Testing Speed on Rough Ground

  1. Set up a straight path on rough ground outside, such as through grass, gravel, or dirt. Make sure there are clear starting and finish lines. Again, we recommend making your path at least 2 m (about 6 ft.) long. Warning: Your NXT is not waterproof! We do not recommend running your robot through mud or puddles.
  2. Using your stopwatch, time how long it takes the robot with wheels to make it from the starting line to the finish line. Do at least three trials to ensure that your data is accurate, and record these results in your lab notebook.
  3. Repeat step 2 for each of your different attachments, and be sure to record your results

Analyze Your Results

  1. You have now tested your robot's climbing ability, speed on flat ground, and speed on rough ground with wheels and several other attachments. Which attachment was the best at climbing stairs? Which was fastest on flat and rough terrain?
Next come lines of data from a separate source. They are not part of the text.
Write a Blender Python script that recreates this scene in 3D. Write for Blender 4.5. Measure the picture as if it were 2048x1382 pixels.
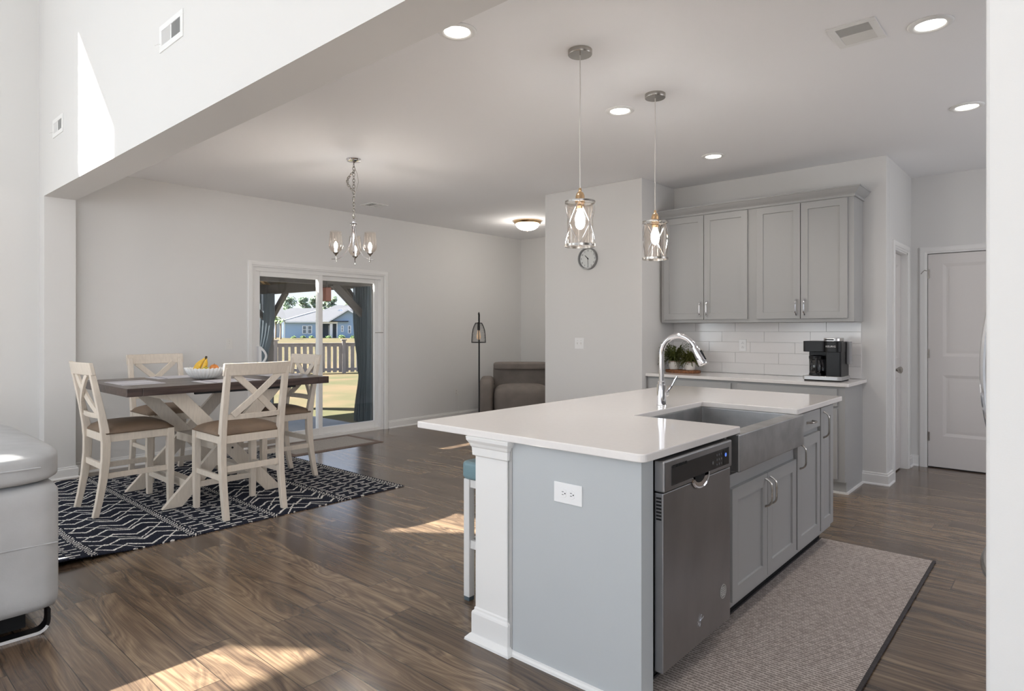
import bpy, bmesh, math, random
from mathutils import Vector as V, Matrix
random.seed(7)
for o in list(bpy.data.objects): bpy.data.objects.remove(o)
sc = bpy.context.scene
COL = sc.collection
PI = math.pi

# ------------------------------------------------------------------ camera
FPX = 1262.0
YAW = math.atan((2140 - 1024) / FPX)            # world X axis lies this far right of the view axis
cd = bpy.data.cameras.new('camera'); cam = bpy.data.objects.new('camera', cd); COL.objects.link(cam)
cam.location = (0, 0, 1.34)
cam.rotation_euler = (PI / 2, 0, YAW - PI / 2)
cd.sensor_width = 36; cd.lens = FPX / 2048 * 36
cd.shift_y = -(691 - 657.5) / 2048
cd.clip_end = 600
sc.camera = cam
# ------------------------------------------------------------------ colour management
sc.view_settings.view_transform = 'Standard'
try: sc.view_settings.look = 'None'
except Exception: pass
sc.view_settings.gamma = 1
sc.view_settings.exposure = 0.15
sc.view_settings.use_curve_mapping = False
# ------------------------------------------------------------------ sky
w = bpy.data.worlds.new('sky'); sc.world = w; w.use_nodes = True
nt = w.node_tree; nt.nodes.clear()
out = nt.nodes.new('ShaderNodeOutputWorld'); bg = nt.nodes.new('ShaderNodeBackground')
tc = nt.nodes.new('ShaderNodeTexCoord'); sx = nt.nodes.new('ShaderNodeSeparateXYZ'); rp = nt.nodes.new('ShaderNodeValToRGB')
nt.links.new(tc.outputs['Generated'], sx.inputs[0]); nt.links.new(sx.outputs['Z'], rp.inputs[0])
rp.color_ramp.elements[0].position = 0.0; rp.color_ramp.elements[0].color = (0.82, 0.87, 0.95, 1)
rp.color_ramp.elements[1].position = 0.6; rp.color_ramp.elements[1].color = (0.36, 0.55, 0.95, 1)
nt.links.new(rp.outputs[0], bg.inputs[0]); bg.inputs[1].default_value = 1.2
nt.links.new(bg.outputs[0], out.inputs[0])
# ------------------------------------------------------------------ sun
SUND = V((0.459, -0.594, -0.658)).normalized()
sl = bpy.data.lights.new('sun', 'SUN'); sl.energy = 50; sl.angle = 0.009; sl.color = (1.0, 0.95, 0.88)
so = bpy.data.objects.new('sun', sl); COL.objects.link(so); so.rotation_euler = SUND.to_track_quat('-Z', 'Y').to_euler(); so.location = (-8, 14, 14)
# ------------------------------------------------------------------ fill lamps added at unseen window openings, standing in for daylight
def area(name, loc, direction, sx_, sy_, power, color):
    l = bpy.data.lights.new(name, 'AREA'); l.shape = 'RECTANGLE'; l.size = sx_; l.size_y = sy_; l.energy = power; l.color = color
    o = bpy.data.objects.new(name, l); COL.objects.link(o); o.location = loc
    o.rotation_euler = V(direction).to_track_quat('-Z', 'Y').to_euler(); return o
DAY = (0.87, 0.95, 1.0)
area('window_fill', (-5.05, 4.2, 1.9), (1, 0, 0.10), 2.4, 2.4, 48, DAY)
area('window_fill', (-2.2, 6.83, 1.9), (0, -1, 0.15), 2.4, 2.4, 80, DAY)
area('window_fill', (-5.05, 0.6, 1.9), (1, 0, 0.28), 2.4, 2.4, 4, DAY)
area('window_fill', (-5.05, 4.2, 4.5), (1, 0, 0), 2.4, 1.3, 12, DAY)
area('window_fill', (-5.05, 0.6, 4.5), (1, 0, 0), 2.4, 1.3, 12, DAY)
area('window_fill', (-3.0, -4.05, 1.9), (0, 1, 0.55), 3.6, 2.4, 172, (0.90, 0.95, 1.0))
area('window_fill', (5.0, -1.75, 1.65), (0, 1, 0.25), 2.2, 1.1, 22, (0.96, 0.96, 1.0))

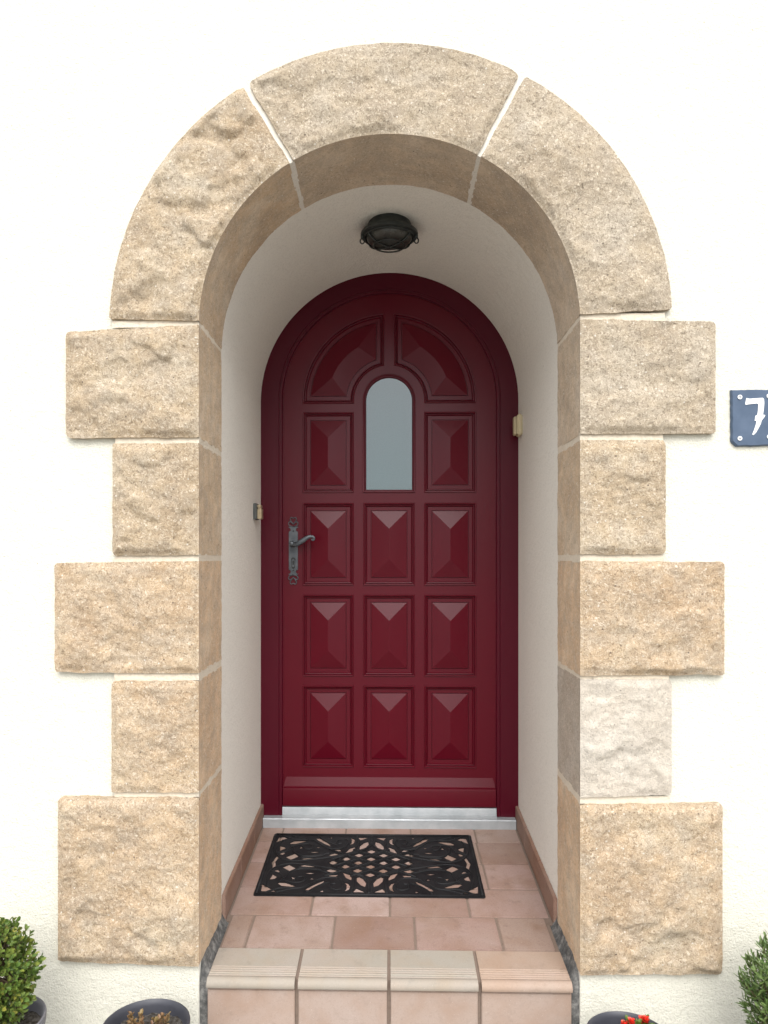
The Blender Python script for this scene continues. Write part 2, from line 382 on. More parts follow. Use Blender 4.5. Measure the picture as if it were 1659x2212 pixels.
# ------------------------------------------------------------------ stone surround
surround = empty('stone_surround', (CX, 0, GZ), 'rough hewn beige granite surround of arch stones and quoins round the door', 'stone surround')
YF = -0.017
def fbm(p, s, o=4):
    return noise.fractal(p * s, 1.0, 2.1, o)
def stone(name, seed, La, v0, v1, mapf, vlen, material, rc=0.010, skew=(0, 0), ledge=1.0, lab=None):
    """a: distance outward from the opening edge; v: along the opening"""
    rnd = Vector((seed * 7.13, seed * 3.71, seed * 1.37)); st = 0.0045
    rk = (random.random(), random.random()); path = []
    n = max(4, int((SD - YF) / 0.012))
    for k in range(n): path.append((0.0, SD - (SD - YF) * k / n, 'r'))
    npr = n; n = int(La / st)
    for k in range(n + 1): path.append((La * k / n, YF, 'f'))
    for yy in (-0.008, 0.0, 0.012): path.append((La, yy, 'o'))
    nv = max(6, int((v1 - v0) * vlen / st))
    bm = bmesh.new(); grid = []
    for j in range(-1, nv + 2):
        row = []; jj = min(max(j, 0), nv); t = jj / nv
        for (a, y, k) in path:
            # irregular outline
            s = a / La
            vv0 = v0 + (skew[0] * s) / vlen; vv1 = v1 + (skew[1] * s) / vlen
            jit0 = 0.0034 * noise.noise(Vector((a * 18, seed * 5.0, 1))) + 0.0016 * noise.noise(Vector((a * 90, seed, 9)))
            jit1 = 0.0034 * noise.noise(Vector((a * 18, seed * 5.0, 4))) + 0.0016 * noise.noise(Vector((a * 90, seed, 12)))
            e = max(0.0, a - (La - rc)) / rc
            ins = rc * (1 - math.sqrt(max(0.0, 1 - e * e))); ins0 = ins * (0.3 + 1.3 * rk[0]); ins = ins * (0.3 + 1.3 * rk[1])
            if k == 'r' : jit0 *= 0.4; jit1 *= 0.4
            lo = vv0 + (jit0 + ins0) / vlen; hi = vv1 + (jit1 - ins) / vlen
            v = lo + (hi - lo) * t
            aa, yy = a, y
            q = Vector((mapf(a, v, 0)))
            pp = q + rnd
            if k == 'f':
                da = min(a, La - a); dv = min(t, 1 - t) * (v1 - v0) * vlen
                ed = min(1.0, min(da, dv) / 0.022); ed = ed * ed * (3 - 2 * ed)
                ed2 = min(1.0, min(da, dv) / 0.006)
                h = 0.006 + 0.010 * fbm(pp, 5.5, 3)
                c = noise.noise(pp * 6.5 + Vector((0, 0, 3.3))) + 0.35 * noise.noise(pp * 19)
                h += ledge * 0.0085 * (1 / (1 + math.exp(-(c - 0.12) * 26)))       # chipped ledges
                c = noise.noise(Vector((pp.x * 4, pp.y, pp.z * 8)) + Vector((5.1, 0, 1.3))) + 0.3 * noise.noise(pp * 23)
                h -= ledge * 0.0075 * (1 / (1 + math.exp(-(c - 0.22) * 30)))
                h += 0.0030 * fbm(pp, 30, 3)
                yy = y - ed * max(h, -0.006) - ed2 * 0.0022 * fbm(pp, 85, 2)
            elif k == 'r':
                aa = a + 0.0012 + 0.0014 * fbm(pp + Vector((0, y * 1.0, 0)), 25, 3) + 0.0008 * noise.noise(Vector((y * 120, v * vlen * 120, seed)))
                if a == 0 and y < YF + 0.002: aa = a
            elif k == 'o':
                aa = a + 0.0018 * noise.noise(Vector((v * vlen * 30, seed * 2.0, 7)))
            if k == 'f' and a >= La * 0.999: aa = a + 0.0018 * noise.noise(Vector((v * vlen * 30, seed * 2.0, 7)))
            if j < 0 or j > nv:                      # returns into the wall
                if k == 'r': aa = aa + 0.03
                elif k == 'f': yy = 0.012; aa = aa + (0.03 if a < 0.03 else 0)
            row.append(bm.verts.new(mapf(aa, v, yy)))
        grid.append(row)
    for j in range(len(grid) - 1):
        for i in range(len(path) - 1):
            try: bm.faces.new((grid[j][i], grid[j][i + 1], grid[j + 1][i + 1], grid[j + 1][i]))
            except ValueError: pass
    o = obj(name, bm, material, surround, smooth=True, ang=50)
    for k_, m_ in list(M.items()):
        if m_ is material: o.data.materials.append(M[k_ + '_sawn_relit'])
    for p in o.data.polygons:
        if p.center.y > YF + 0.004 and p.index % (len(path) - 1) < npr: p.material_index = 1
    if lab: o['label'] = lab
    return o
def rect_map(side): return lambda a, v, y: (CX + side * (HW + a), y, v)
def polar_map(a, v, y):
    return (CX + (HW + a) * math.cos(v), y, ZS + (HW + a) * math.sin(v))
def zf(py, px=839): return P(px, py, -0.02).z
def LaL(px): return (CX - HW) - P(px, 1200, -0.02).x
def LaR(px): return P(px, 1200, -0.02).x - (CX + HW)
S, G, Wm, Pl = M['stone'], M['stone_grey'], M['stone_warm'], M['stone_pale']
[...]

Do you think there was an overall "best" attachment, or does the best attachment depend on the situation?
    1. To determine which attachment or wheel was best you will need to graph the data you collected. Make a bar chart showing the number of successful stair climbing trials for each attachment. Make scatter plots and bar graphs of the speed data for the attachments. For the scatter plots, add all the trials for each attachment so that you can see the range for your data. For the bar charts try graphing the average time for each attachment under each ground condition.
  2. Based on your results, if you could only pick one type of wheel or attachment to put on your all-terrain robot, which one would it be? Do you have to decide between trade-offs in performance, like sacrificing speed for climbing ability? This is the kind of decision that real design engineers have to make every day, with no guarantee that there will be a single "best" answer. Try creating a decision matrix to help you display the advantages and disadvantages of each attachment.